Les violences sexistes et sexuelles s’intensifient, les féminicides se répètent et les politiques publiques restent largement insuffisantes. Une stratégie ambitieuse en matière de lutte contre les violences envers les femmes peut sauver des vies comme le démontre l’Espagne. La France reste dramatiquement en retard. Il est temps d’agir.
La semaine dernière, cinq femmes sont mortes sous les coups de leur conjoint ou ex-conjoint. Depuis le 1er janvier 2025, 145 femmes ont été tuées par un homme. En 2024, 1 283 femmes ont été victimes de féminicides directs ou indirects, ou de tentatives de féminicides conjugaux. En France, on meurt encore parce qu’on est une femme.
Selon la Miprof – Mission interministérielle pour la protection des femmes –, trois femmes sont victimes chaque jour d’un féminicide ou d’une tentative de féminicide conjugale : une toutes les sept heures.
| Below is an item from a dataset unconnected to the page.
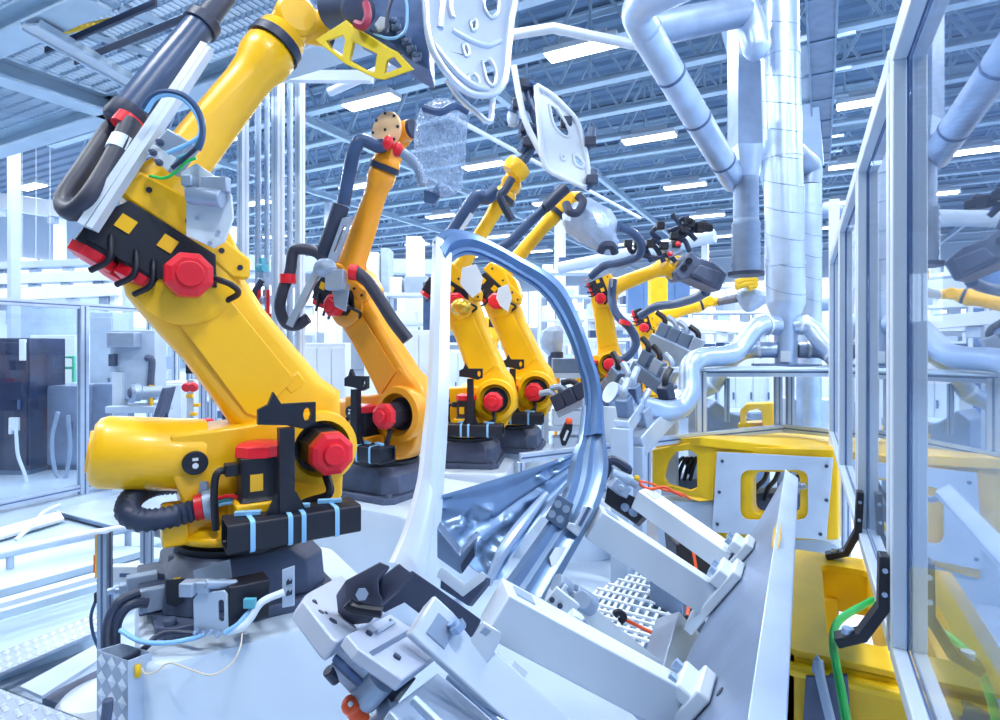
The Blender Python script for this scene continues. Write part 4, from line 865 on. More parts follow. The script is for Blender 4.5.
# connectors at the base, left side
for k, (x, y, w) in enumerate(((142, 585, .13), (154, 598, .12))):
    p = W(x, y, 2.82 - k * .06); q = MB(); q.box(p, .06, w, .11, (A1, F1, UP)); q.box(p - F1 * .075, .05, .04, .05, (A1, F1, UP)); o = part(r, 'plug_connector', q, LGREY, .006)
    q = MB(); q.lathe(p - F1 * .09, -F1, [(0, .02), (.02, .022), (.03, .016), (.05, .016)], 12); part(o, 'cable_gland', q, STEEL)
q = MB(); q.lathe(W(184, 572, 2.95), UP, [(0, .13), (.04, .13), (.045, .075), (.10, .07), (.11, .05), (.13, .05)], 24); part(r, 'balance_boss', q, DGREY, .003)
q = MB(); q.box(W(177, 580, 2.72), .004, .03, .022, (A1, F1, UP)); part(r, 'orange_label', q, FYEL)
q = MB(); q.prism([W(x, y, 2.70) for x, y in ((166, 580), (186, 578), (184, 602), (176, 607), (166, 604))], A1 * .004); part(r, 'access_cover', q, BLACK, .002)
# manifold plate in front
q = MB(); d = 2.52; q.prism([W(x, y, d) for x, y in ((193, 600), (198, 593), (224, 591), (227, 595), (228, 636), (194, 634))], FW * .012, [[W(221 + 3.2 * math.cos(t), 611 + (8 if math.sin(t) > 0 else -8) + 3.2 * math.sin(t), d) for t in [2 * math.pi * i / 12 + .01 for i in range(12)]]]); mp = part(r, 'manifold_plate', q, PALE, .002)
for i in range(4):
    q = MB(); p = W(197 + i * 7.2, 630 + (i % 2) * 1.5 + i * .6, d - .01); q.lathe(p, -FW - UP * .2, [(0, .011), (.012, .011), (.016, .007), (.022, .007)], 12); part(mp, 'push_fitting', q, STEEL)
q = MB(); q.box(W(198, 586, 2.52), .11, .05, .05, (RT, FW, UP)); q.box(W(189, 588, 2.5), .06, .06, .06, (RT, FW, UP)); q.cyl(W(205, 584, 2.5), W(236, 584, 2.6), .02, n=12); q.cyl(W(222, 579, 2.6), W(222, 586, 2.6), .014, n=10); part(r, 'air_regulator', q, LGREY, .006)
q = MB(); q.prism([W(x, y, 2.62) for x, y in ((193, 573), (230, 562), (232, 578), (198, 588))], UP * .012); part(r, 'bracket_plate', q, ALU)
q = MB(); q.prism([W(x, y, 2.62) for x, y in ((282, 570), (294, 566), (294, 606), (282, 608))], FW * .01); sg = part(r, 'slot_bracket', q, PALE, .002)
for y in (582, 593):
    q = MB(); q.prism([W(x, yy + y, 2.612) for x, yy in ((286, 0), (288, -3), (290, -.5), (292, -3.5), (292, 1.5), (286, 3.5))], FW * .002); part(sg, 'bracket_mark', q, NAVY)
q = MB(); q.box(W(247, 598, 2.62), .17, .12, .17, (F1, A1, UP)); cbx = part(r, 'terminal_box', q, BLACK, .006)
q = MB(); q.box(W(250, 603, 2.53), .05, .02, .04, (RT, FW, UP)); part(cbx, 'green_terminal', q, TEAL)
pipeP = lambda name, pts, rad, m, k=6, n=10: (lambda q: part(r, name, q, m))(MB().tube(pts, rad, n, k))
pipeP('air_hose', [W(228, 632, 2.5), W(240, 628, 2.5), W(250, 619, 2.52), W(262, 602, 2.55), (W(284, 592, 2.6))], .016, WHITE)
pipeP('air_hose', [W(225, 633, 2.48), W(238, 624, 2.5), W(250, 611, 2.54), W(268, 598, 2.58)], .010, BLUE)
pipeP('blue_hose', [W(120, 630, 2.5), W(140, 641, 2.48), W(165, 643, 2.48), W(190, 639, 2.49), W(205, 634, 2.5)], .010, BLUE)
pipeP('black_hose', [W(196, 634, 2.52), W(170, 632, 2.56), W(156, 637, 2.54), W(145, 648, 2.5), W(132, 656, 2.48), W(120, 662, 2.48)], .013, NAVY)
pipeP('ground_wire', [W(242, 634, 2.48), W(240, 648, 2.42), W(231, 664, 2.38), W(212, 675, 2.34), W(192, 670, 2.34), W(170, 663, 2.36), W(157, 671, 2.36), W(146, 674, 2.36), W(141, 668, 2.37)], .0035, TAN, 6, 6)
# corrugated main hose with red collar
q = MB(); q.hose([W(212, 505, 2.86), W(192, 511, 2.82), W(165, 518, 2.74), (W(141, 520, 2.70)), W(128, 512, 2.72), W(132, 498, 2.82), W(150, 487, 2.95), W(172, 484, 3.05), W(195, 486, 3.1)], .052, .09); part(r, 'corrugated_hose', q, NAVY, smooth=60)
q = MB(); p0, p1 = W(195, 508, 2.83), W(217, 503, 2.87); q.lathe(p0, p1 - p0, [(0, .062), (.035, .064), (.04, .055)], 20); part(r, 'red_collar', q, RED)
q = MB(); q.lathe(p0.lerp(p1, .4), p1 - p0, [(0, .06), (.0, .075), (.05, .075), (.05, .06)], 20); q.prism([W(x, y, 2.85) for x, y in ((198, 495), (200, 482), (206, 482), (208, 495))], FW * .02); part(r, 'hose_clamp', q, LGREY)
pipeP('red_cable', [W(214, 500, 2.84), W(228, 496, 2.83), W(240, 498, 2.84), W(252, 502, 2.86)], .010, RED); pipeP('green_grey_cable', [W(214, 503, 2.84), W(230, 499, 2.84), W(245, 502, 2.86)], .010, TEAL); pipeP('blue_cable', [W(214, 507, 2.84), W(228, 503, 2.84), W(244, 504, 2.86)], .010, BLUE)
# ---- forearm dress pack of the nearest robot
dp = 3.0
q = MB(); a, b = W(202, 24, dp + .1), W(128, 114, dp - .15); L = (b - a).length; q.lathe(a, b - a, [(0, .075), (.02, .076), (L * .5, .08), (L, .078)], 22); sl = part(r, 'hose_sleeve', q, BLUEH)
q = MB(); q.lathe(a, a - b, [(-.03, .085), (-.03, .09), (.03, .09), (.03, .06), (.25, .055)], 20); part(r, 'sleeve_collar', q, NAVY, .003)
q = MB(); q.lathe(b, b - a, [(-.03, .085), (.05, .09), (.07, .08)], 12); part(r, 'sleeve_collar', q, NAVY, .004)
q = MB(); q.lathe(W(131, 119, dp - .2), b - a, [(0, .062), (.06, .062)], 18); part(r, 'red_collar', q, RED)
ho = [W(119, 120, dp - .1), W(104, 140, dp - .15), W(84, 170, dp - .25), W(68, 194, dp - .32), W(66, 207, dp - .36), W(76, 211, dp - .4), W(90, 198, dp - .4), W(107, 172, dp - .34), W(120, 147, dp - .28), W(131, 122, dp - .22)]
q = MB(); q.tube(ho, .046, 14, 6); hs = part(r, 'supply_hose', q, mat('hose_black', (.03, .035, .065), .5, 0, .15, 12))
q = MB(); p0, p1 = W(117, 151, dp - .29), W(123, 139, dp - .26); q.lathe(p0, p1 - p0, [(0, .050), ((p1 - p0).length, .050)], 16); part(hs, 'white_band', q, WHITE)
for o_, w in ((0, .035), (.055, .03)):
    q = MB(); s_ = MB(); a, b = W(206 + o_ * 60, 46 + o_ * 60, dp - .16), W(84 + o_ * 150, 226 + o_ * 60, dp - .42); profile_bar(q, s_, a, b, w, .05, FW); part(r, 'slide_rail', q, ALUW); 
q = MB(); dv = 2.66; q.prism([W(x, y, dv) for x, y in ((146, 152), (167, 128), (190, 142), (168, 172))], FW * .10); vb = part(r, 'valve_box', q, LGREY, .006)
q = MB(); q.prism([W(x, y, dv - .008) for x, y in ((147, 152), (153, 144), (176, 158), (167, 171))], FW * .008); part(vb, 'valve_face', q, WHITE, .002)
for x, y in ((154, 153), (161, 143), (160, 163)):
    q = MB(); p = W(x, y, dv - .012); q.lathe(p, -FW, [(0, .016), (.012, .016), (.014, .01), (.03, .009)], 12); part(vb, 'valve_knob', q, DGREY)
for pts, rad, m in (([(143, 108), (152, 97), (165, 92), (182, 95), (195, 106), (202, 122), (202, 138), (198, 150)], .014, BLUEH), ([(146, 112), (156, 98), (172, 95), (188, 103), (199, 120), (200, 135), (188, 144), (168, 153)], .010, BLUE), ([(202, 136), (196, 148), (182, 160), (172, 168)], .010, NAVY), ([(199, 138), (192, 152), (178, 158)], .008, TEAL)):
    pipeP('control_cable', [W(x, y, dv - .06) for x, y in pts], rad, m)
pipeP('green_cable', [W(196, 158, dv - .05), W(186, 162, dv - .05), W(178, 170, dv - .04), W(165, 178, dv - .03), W(150, 176, dv)], .007, GREEN)
q = MB(); dw = 2.72; q.prism([W(x, y, dw) for x, y in ((180, 172), (196, 163), (218, 178), (231, 195), (233, 218), (224, 242), (213, 248), (186, 236), (186, 200))], FW * .015); wpn = part(r, 'white_side_plate', q, WHITE, .003)
q = MB(); q.cyl(W(189, 195, dw - .05), W(222, 199, dw - .05), .042, n=16); q.box(W(216, 185, dw - .04), .12, .05, .07, (RT, FW, UP)); q.box(W(190, 182, dw - .05), .05, .07, .05, (RT, FW, UP)); part(r, 'pneumatic_valve', q, LGREY, .006)
for x, y in ((197, 218), (218, 232), (210, 243), (223, 180)):
    q = MB(); q.cyl(W(x, y, dw - .003), W(x, y, dw - .01), .010, n=10); part(wpn, 'plate_bolt', q, LGREY)
# ---- dress of the orange robot
r = R2['root']; d = 5.35
q = MB(); a, b = W(352, 220, d - .15), W(322, 254, d - .15); q.tube([W(394, 142, d - .1), W(378, 146, d - .2), W(362, 140, d - .25), W(354, 152, d - .25), W(349, 175, d - .2), W(343, 205, d - .18)], .06, 12, 6); part(r, 'hose_sleeve', q, BLUEH)
q = MB(); q.tube([W(341, 206, d - .18), W(333, 230, d - .18), W(323, 256, d - .18)], .075, 14, 3); part(r, 'hose_sleeve', q, NAVY)
q = MB(); q.tube([W(326, 262, d - .2), W(316, 252, d - .2), W(300, 249, d - .2), W(293, 253, d - .2), W(290, 272, d - .2), W(283, 290, d - .2), W(280, 308, d - .2), W(286, 323, d - .2), W(297, 325, d - .2), (W(308, 318, d - .2))], .05, 12, 6); part(r, 'supply_hose', q, MATS['hose_black'])
q = MB(); p0 = W(288, 279, d - .2); q.lathe(p0, UP, [(-.04, .07), (.04, .07)], 14); part(r, 'red_collar', q, RED)
q = MB(); q.tube([W(356, 272, d - .3), W(368, 282, d - .3), W(380, 300, d - .35), W(394, 322, d - .4), W(408, 340, d - .4)], .055, 12, 6); part(r, 'supply_hose', q, MATS['hose_black'])
q = MB(); p0, p1 = W(350, 272, d - .3), W(357, 273, d - .3); q.lathe(p0, p1 - p0, [(0, .07), (.07, .07)], 14); part(r, 'red_collar', q, RED)
q = MB(); s_ = MB(); q.bar(W(318, 270, d - .25), W(290, 326, d - .25), .06, .06, FW); part(r, 'slide_rail', q, ALU)
q = MB(); q.prism([W(x, y, d - .3) for x, y in ((342, 218), (352, 216), (336, 262), (326, 262))], FW * .06, [[W(x, y, d - .3) for x, y in ((343, 226), (346, 226), (336, 252), (333, 252))]]); part(r, 'slotted_bracket', q, LGREY, .004)
q = MB(); q.sphere(W(325, 268, d - .35), .11, 12, (1, .8, .8)); q.box(W(336, 280, d - .35), .16, .12, .18, (RT, FW, UP)); q.prism([W(x, y, d - .3) for x, y in ((332, 288), (350, 284), (346, 312), (334, 306))], FW * .02); part(r, 'valve_block', q, LGREY, .01)
for x, y, o_ in ((388, 143, 0), (398, 150, 1)):
    q = MB(); q.sphere(W(x, y, 5.0), .055, 14, (1, .7, 1.2)); part(r, 'red_joint_guard', q, RED)
q = MB(); q.tube([W(403, 153, 5.0), W(412, 160, 5.0), W(420, 172, 5.0), W(423, 185, 5.0)], .045, 12, 5); part(r, 'wrist_hose', q, GALVD)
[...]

Et les associations estiment que la réalité est encore plus sombre.
Les violences sexuelles suivent la même trajectoire : toutes les deux minutes, une femme est victime de viol, tentative de viol ou agression sexuelle. Toutes les vingt-trois secondes, une femme subit du harcèlement ou des actes à caractère sexuel non sollicités.
Ces chiffres disent l’urgence de protéger les femmes des violences. En ce 25 novembre, Journée internationale pour l’élimination des violences faites aux femmes, il convient de le rappeler avec force.
Le rappeler avec force et appeler à agir, c’est considérer ce qui fonctionne chez nos voisins. L’Espagne, par exemple, prouve qu’une autre réalité est possible. En seize ans, le pays a réduit d’un tiers les féminicides conjugaux grâce à une politique de tolérance zéro : une loi plus protectrice qu’en France, des personnels mieux formés et des moyens à la hauteur avec près d’un milliard d’euros par an pour protéger les femmes. En France, environ 184 millions d’euros, quand la Fondation des Femmes estime les besoins à 2,6 milliards.
Surtout, l’Espagne a adopté dès 2004 une loi de protection intégrale contre les violences de genre : tribunaux spécialisés, suivi renforcé, protection coordonnée au niveau national. Depuis 2009, le bracelet anti-rapprochement est obligatoire pour les agresseurs — il faudra attendre 2020 pour la France, où le bilan du dispositif reste insuffisant.
En Espagne, dès qu’une femme porte plainte, le dispositif VioGén se déclenche : juge, police, procureur, services sociaux se mobilisent immédiatement. Résultat : les Espagnoles portent plainte quatre fois plus que les Françaises, car elles savent qu’elles seront entendues et protégées.
La France avance : accueil différencié dans les commissariats, sanctions renforcées pour les auteurs, traitement médiatique plus responsable. Mais ces progrès restent trop lents face à l’ampleur des violences. Formation, prévention, détection, législation, moyens : tout doit être renforcé, sans exception.
Les collectivités jouent également un rôle essentiel. La Région Occitanie à son échelle mène des campagnes de prévention et soutient des projets associatifs, comme Via Femina dans le Gard, qui accompagne 250 femmes victimes de violences dans leur réinsertion sociale. Une étude portant sur les racines des violences faites aux femmes a également été financée avec le département du Gard.
Le 25 novembre, deux magistrats — Gwenola Joly-Coz et Éric Corbaux — ont remis un rapport au Garde des Sceaux. Ils y formulent dix mesures à déployer d’ici cinq ans, parmi lesquelles :
- Instaurer un contrôle coercitif renforcé des agresseurs, incluant la géolocalisation permanente
- Repérer systématiquement les signaux d’alerte dans les dossiers (strangulations, menaces de mort…) ;
- Expérimenter un juge des violences intrafamiliales accompagné de chambres spécialisées, sur le modèle espagnol
- Créer un code des VIF (violences intrafamiliales) ;
- Remplacer la notion de « classement sans suite » par celle d’un « enregistrement sans poursuite», plus entendable pour les victimes.
- Mettre en place un outil statistique officiel recensant les féminicides.
Ces recommandations doivent être considérées. Le Conseil de l’Europe alertait déjà en septembre sur le faible taux de poursuites des auteurs de violences contre les femmes, jugé « particulièrement préoccupant » en France.
Chaque mort est un échec collectif. Chaque plainte ignorée, chaque alerte non entendue, chaque femme laissée seule est une responsabilité partagée. Nous savons ce qui fonctionne et qui cela sauve. Aucune femme ne devrait plus mourir pour ce qu’elle est.